ABSTRACT

The adverse environmental impacts of construction such as soil and ground contamination, water pollution, construction and demolition waste, noise and vibration, dust, hazardous emissions and odours, demolition of wildlife and natural features, and archaeological destruction have been a matter of concern since the early 1970s and are of more and more academic and professional interest in the construction industry especially after the ISO 14000 series of EM standards was enacted. In this regard, quantitative analytical approaches to EM in construction are currently not as prevalent as qualitative approaches, such as regulations and practical guides, due to the difficulties in transformation of practical data to abstract data that are necessarily used in calculation for EM. However, it is hard to accept an EMS without the background support of quantitative analytical approaches, or an EMS is not consummate if adequate quantitative analytical approaches for sustainment are not there.

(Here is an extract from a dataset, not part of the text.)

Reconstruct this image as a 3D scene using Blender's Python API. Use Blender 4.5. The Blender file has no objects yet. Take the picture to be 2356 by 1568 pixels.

For the sake of practical approaches and their integrated application for quantitative EM in construction, a research project, An Integrated Analytical Approach to Environmental Management in Construction (Chen 2003), was set up in the Research Centre for Construction Innovation, the former Research Centre of Construction Management and Construction IT, Department of Building and Real Estate, the Hong Kong Polytechnic University in 1999 and the findings from this research project include one holistic approach and four quantitative EM tools for environmental-conscious construction project management.